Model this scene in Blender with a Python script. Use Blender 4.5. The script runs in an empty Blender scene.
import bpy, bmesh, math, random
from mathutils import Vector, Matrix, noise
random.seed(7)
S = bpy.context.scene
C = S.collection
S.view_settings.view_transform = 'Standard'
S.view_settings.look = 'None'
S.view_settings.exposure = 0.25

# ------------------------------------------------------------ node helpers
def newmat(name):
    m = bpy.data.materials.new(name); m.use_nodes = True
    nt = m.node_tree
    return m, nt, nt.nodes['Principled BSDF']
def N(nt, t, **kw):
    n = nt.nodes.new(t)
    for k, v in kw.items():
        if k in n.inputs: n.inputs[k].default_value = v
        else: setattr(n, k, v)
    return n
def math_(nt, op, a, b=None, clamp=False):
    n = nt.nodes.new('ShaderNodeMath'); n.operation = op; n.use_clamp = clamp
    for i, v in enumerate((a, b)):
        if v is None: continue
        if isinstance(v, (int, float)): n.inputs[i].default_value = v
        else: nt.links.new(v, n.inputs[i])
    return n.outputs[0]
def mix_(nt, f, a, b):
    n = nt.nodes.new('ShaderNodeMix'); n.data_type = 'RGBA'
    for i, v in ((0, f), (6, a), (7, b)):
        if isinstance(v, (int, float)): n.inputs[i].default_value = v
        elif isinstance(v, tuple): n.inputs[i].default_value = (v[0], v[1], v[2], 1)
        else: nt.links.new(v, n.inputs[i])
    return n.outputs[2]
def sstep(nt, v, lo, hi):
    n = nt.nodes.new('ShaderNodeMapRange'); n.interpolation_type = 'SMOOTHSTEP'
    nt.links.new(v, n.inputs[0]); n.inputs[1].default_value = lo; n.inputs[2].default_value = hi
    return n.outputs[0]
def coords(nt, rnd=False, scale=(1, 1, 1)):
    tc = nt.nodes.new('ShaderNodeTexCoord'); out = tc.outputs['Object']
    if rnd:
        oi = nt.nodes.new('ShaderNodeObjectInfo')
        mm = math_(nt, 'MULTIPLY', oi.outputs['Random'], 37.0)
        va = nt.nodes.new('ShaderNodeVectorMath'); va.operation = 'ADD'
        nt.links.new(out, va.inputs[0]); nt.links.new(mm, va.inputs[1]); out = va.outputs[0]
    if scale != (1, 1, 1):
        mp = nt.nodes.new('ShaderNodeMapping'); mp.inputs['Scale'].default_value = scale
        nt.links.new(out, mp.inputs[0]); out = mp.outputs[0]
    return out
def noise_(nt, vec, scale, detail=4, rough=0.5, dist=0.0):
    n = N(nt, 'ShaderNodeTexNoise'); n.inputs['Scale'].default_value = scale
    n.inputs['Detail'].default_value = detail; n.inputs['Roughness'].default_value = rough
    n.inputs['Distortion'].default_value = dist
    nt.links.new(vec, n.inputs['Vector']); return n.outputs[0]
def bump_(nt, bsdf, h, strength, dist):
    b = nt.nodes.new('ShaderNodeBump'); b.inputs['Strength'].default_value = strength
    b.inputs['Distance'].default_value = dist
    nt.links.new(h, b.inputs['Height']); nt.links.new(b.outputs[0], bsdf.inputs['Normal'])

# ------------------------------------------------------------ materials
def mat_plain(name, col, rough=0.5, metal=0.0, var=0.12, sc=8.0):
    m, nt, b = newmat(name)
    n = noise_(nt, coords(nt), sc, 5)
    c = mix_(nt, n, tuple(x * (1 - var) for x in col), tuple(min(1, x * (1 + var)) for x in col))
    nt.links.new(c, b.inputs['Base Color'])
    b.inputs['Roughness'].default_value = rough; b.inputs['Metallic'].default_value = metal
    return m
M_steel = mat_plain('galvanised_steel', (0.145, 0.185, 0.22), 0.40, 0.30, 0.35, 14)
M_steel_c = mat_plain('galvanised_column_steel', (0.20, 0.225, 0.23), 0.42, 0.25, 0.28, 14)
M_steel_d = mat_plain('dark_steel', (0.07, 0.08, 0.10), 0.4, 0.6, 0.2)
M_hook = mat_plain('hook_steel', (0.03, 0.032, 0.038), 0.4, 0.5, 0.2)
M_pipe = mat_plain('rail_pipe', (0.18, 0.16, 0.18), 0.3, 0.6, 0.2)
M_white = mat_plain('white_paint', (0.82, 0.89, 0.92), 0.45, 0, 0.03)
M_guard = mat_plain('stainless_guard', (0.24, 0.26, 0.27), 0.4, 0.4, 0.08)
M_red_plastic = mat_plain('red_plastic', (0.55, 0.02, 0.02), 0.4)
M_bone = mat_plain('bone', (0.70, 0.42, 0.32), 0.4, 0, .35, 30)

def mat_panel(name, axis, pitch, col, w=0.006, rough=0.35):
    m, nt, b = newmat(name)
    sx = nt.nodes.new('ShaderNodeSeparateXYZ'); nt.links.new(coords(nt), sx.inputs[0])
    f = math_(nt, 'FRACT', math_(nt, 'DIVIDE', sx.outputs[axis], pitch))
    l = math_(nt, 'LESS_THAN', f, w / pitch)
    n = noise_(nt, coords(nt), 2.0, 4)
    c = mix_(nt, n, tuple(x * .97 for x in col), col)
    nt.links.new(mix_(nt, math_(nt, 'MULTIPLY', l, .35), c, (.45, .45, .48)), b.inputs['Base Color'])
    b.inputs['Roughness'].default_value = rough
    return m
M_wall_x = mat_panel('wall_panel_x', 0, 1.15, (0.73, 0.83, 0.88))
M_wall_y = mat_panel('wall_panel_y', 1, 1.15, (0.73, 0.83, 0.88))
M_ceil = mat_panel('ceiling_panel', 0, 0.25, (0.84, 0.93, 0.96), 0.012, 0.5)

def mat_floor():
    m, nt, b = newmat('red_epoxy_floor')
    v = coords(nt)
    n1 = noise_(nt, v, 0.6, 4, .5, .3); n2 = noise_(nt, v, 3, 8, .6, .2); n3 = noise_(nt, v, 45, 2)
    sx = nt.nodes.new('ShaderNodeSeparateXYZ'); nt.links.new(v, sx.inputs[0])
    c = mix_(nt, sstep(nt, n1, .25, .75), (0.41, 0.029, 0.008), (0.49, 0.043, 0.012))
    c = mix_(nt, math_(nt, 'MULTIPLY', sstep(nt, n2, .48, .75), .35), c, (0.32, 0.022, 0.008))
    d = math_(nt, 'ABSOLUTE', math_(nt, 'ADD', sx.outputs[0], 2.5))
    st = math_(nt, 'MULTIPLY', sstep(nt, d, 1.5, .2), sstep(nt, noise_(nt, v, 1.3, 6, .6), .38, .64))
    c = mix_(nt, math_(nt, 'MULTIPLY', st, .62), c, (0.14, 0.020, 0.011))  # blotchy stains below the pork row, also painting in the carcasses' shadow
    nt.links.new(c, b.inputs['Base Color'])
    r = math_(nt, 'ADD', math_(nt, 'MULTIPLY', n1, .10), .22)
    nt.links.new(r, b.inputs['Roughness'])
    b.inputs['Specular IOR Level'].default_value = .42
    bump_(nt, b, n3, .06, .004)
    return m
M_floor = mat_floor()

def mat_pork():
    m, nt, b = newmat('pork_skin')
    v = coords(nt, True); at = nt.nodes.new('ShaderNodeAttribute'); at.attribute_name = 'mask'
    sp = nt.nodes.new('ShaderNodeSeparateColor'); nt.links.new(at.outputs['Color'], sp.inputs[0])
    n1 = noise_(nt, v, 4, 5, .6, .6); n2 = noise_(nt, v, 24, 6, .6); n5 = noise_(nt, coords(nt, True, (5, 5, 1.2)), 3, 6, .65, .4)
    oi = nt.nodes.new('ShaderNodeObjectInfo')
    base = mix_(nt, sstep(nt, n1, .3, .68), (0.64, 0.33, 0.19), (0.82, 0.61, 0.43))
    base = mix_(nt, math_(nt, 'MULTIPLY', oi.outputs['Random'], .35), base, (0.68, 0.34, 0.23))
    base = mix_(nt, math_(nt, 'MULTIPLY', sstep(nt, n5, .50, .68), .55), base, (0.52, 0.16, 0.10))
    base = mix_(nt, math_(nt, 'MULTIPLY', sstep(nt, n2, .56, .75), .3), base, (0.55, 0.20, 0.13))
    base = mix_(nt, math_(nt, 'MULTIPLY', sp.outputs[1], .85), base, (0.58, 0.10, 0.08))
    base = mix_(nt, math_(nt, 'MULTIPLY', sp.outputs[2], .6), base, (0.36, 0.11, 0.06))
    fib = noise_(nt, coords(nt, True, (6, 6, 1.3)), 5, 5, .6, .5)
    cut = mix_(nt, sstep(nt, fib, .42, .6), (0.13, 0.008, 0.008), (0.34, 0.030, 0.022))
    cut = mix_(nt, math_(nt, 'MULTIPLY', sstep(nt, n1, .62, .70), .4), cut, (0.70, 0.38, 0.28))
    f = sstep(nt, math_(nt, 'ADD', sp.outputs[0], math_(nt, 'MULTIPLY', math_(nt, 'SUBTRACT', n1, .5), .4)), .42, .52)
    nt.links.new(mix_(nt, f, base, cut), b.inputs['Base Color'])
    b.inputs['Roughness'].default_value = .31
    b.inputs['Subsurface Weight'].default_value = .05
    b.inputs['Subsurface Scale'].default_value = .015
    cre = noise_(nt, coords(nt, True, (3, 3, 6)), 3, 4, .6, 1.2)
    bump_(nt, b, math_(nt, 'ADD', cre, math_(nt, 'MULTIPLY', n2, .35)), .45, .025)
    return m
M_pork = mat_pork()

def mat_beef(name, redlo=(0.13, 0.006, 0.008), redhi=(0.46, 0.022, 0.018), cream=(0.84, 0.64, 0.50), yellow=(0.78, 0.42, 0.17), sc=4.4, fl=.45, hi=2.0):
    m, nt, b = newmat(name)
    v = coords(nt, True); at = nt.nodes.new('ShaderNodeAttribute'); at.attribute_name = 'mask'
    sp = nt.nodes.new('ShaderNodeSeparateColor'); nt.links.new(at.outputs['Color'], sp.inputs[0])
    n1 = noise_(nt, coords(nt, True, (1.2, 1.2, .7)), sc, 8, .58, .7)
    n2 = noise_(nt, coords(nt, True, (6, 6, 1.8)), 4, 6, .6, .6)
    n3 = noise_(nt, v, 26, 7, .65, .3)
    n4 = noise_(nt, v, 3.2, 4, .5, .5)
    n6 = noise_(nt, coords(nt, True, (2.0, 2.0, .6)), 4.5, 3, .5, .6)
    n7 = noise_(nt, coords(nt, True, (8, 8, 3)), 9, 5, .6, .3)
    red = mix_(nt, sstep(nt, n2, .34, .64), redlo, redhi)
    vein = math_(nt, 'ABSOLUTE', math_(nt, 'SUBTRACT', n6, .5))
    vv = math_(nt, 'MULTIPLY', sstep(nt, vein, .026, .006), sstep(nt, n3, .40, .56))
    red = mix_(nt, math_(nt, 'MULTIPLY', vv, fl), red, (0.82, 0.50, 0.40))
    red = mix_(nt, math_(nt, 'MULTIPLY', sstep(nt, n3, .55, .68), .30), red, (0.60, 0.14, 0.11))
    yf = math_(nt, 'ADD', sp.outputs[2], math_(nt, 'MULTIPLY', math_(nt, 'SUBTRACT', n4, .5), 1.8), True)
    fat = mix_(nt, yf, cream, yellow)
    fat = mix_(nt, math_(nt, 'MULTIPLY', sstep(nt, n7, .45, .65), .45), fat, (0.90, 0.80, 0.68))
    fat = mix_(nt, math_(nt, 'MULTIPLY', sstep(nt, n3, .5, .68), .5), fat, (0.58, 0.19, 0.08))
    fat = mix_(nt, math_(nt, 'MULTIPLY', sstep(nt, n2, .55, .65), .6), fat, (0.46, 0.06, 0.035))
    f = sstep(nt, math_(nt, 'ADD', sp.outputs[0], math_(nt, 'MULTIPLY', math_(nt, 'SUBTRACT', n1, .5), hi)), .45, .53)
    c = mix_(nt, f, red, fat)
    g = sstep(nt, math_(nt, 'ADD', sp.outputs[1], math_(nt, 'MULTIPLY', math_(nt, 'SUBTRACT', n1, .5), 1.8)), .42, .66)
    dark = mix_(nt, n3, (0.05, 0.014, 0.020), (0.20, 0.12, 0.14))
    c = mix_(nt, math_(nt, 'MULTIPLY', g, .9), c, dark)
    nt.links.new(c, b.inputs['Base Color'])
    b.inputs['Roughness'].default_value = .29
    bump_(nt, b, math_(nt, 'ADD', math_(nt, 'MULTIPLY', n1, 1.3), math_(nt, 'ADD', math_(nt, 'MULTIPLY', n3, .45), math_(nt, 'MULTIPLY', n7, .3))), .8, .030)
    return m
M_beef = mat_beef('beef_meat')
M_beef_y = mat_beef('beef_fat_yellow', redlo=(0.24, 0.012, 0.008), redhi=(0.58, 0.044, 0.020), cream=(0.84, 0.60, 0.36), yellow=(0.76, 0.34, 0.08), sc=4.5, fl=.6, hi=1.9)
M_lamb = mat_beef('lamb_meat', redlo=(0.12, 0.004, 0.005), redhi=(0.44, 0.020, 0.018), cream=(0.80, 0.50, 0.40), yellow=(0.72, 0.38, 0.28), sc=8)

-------

§ What is required: Return a word-for-word copy of the lines from the beginning of the listing to the line holding "S.view_settings.exposure = 0.25", both kept.

§ Task response:
Model this scene in Blender with a Python script. Use Blender 4.5. The script runs in an empty Blender scene.
import bpy, bmesh, math, random
from mathutils import Vector, Matrix, noise
random.seed(7)
S = bpy.context.scene
C = S.collection
S.view_settings.view_transform = 'Standard'
S.view_settings.look = 'None'
S.view_settings.exposure = 0.25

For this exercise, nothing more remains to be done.